Já Álvaro Santos Almeida alerta para a possibilidade de algumas medidas do pacote económico Trump embaterem na oposição do Congresso, apesar da maioria republicana, mas que está preocupada com o controlo do défice. “Não nos esqueçamos de uma coisa: Trump pode ser, e é certamente, tão mau como aqui estivemos a dizer, mas esse dado não faz de Barack Obama um bom presidente e, do ponto de vista económico, Obama não foi um bom presidente. Teve sérios problemas e a introdução do programa de seguros de saúde Obamacare foi uma boa ideia, mas mal aplicada na prática que introduziu enormes custos para as empresas.
“Ora ao reverter muitas das opções de Obama que prejudicavam a economia a nova administração faz com que o Dow Jones reflicta esse efeito. O facto de Trump estar a eliminar alguns aspectos negativos está a ter um reflexo no Dow Jones, mas isso não significa que novas medidas que possam vir a ser adoptadas não tenham um efeito negativo. A questão de fundo é saber até onde Trump poderá ir sem ser impedido pelo Congresso”, alerta Álvaro Santos Almeida.
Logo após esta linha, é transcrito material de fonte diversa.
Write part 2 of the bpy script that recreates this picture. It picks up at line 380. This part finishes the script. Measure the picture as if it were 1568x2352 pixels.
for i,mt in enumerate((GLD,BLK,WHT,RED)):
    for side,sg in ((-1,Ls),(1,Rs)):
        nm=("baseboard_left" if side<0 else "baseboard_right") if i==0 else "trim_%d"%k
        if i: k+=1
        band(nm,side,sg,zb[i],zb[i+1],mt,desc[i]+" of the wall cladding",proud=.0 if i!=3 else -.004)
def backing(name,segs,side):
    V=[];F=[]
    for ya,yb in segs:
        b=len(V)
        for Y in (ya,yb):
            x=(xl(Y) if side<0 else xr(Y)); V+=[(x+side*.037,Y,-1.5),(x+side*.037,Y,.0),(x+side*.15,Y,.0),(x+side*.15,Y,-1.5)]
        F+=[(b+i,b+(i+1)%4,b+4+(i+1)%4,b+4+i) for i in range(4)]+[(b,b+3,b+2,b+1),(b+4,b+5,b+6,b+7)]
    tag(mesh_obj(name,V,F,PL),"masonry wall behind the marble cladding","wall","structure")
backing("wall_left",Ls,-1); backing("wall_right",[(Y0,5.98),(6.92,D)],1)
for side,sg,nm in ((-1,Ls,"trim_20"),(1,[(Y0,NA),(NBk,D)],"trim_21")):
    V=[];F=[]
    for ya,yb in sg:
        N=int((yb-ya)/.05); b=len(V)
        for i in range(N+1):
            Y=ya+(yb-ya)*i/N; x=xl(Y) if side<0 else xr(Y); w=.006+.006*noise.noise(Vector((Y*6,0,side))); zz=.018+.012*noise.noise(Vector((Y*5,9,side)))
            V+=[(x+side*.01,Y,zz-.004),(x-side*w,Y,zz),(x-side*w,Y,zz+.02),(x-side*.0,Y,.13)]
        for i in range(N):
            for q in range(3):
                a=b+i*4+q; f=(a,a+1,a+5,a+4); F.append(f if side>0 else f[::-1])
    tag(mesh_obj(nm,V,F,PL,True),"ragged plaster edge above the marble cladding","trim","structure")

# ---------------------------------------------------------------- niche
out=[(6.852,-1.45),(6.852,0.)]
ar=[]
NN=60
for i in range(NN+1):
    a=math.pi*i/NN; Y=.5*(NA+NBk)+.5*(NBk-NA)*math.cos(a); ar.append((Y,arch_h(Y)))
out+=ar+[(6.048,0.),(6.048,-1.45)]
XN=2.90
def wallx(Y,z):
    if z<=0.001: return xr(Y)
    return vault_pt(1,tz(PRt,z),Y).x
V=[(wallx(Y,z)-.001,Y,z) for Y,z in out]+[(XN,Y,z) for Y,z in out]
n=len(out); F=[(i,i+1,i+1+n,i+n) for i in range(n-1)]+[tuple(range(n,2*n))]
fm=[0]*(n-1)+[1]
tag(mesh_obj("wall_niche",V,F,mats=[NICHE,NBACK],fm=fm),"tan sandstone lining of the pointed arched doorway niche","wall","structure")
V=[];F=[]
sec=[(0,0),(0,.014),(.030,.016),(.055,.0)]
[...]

Daniel Bessa conclui a emissão de Conversas Cruzadas com um olhar para o efeito Trump na Corporate America. “Não tenho dúvida de que, a curto prazo, a economia é a área que mais vai beneficiar desta revolução Trump. E se nos determos num indicador tão cego e abstracto como o índice bolsista Dow Jones fica evidente que nesta política estão todos os ingredientes que, no curto prazo, levam a uma subida de expectativas”, diz o antigo ministro.
“Em matéria económica provavelmente durante anos não tenho dúvidas de que a economia dos Estados Unidos e nomeadamente as suas maiores empresas, os seus interesses mais concentrados, vão beneficiar desta política Trump. É isso que o Dow Jones reflecte”, conclui.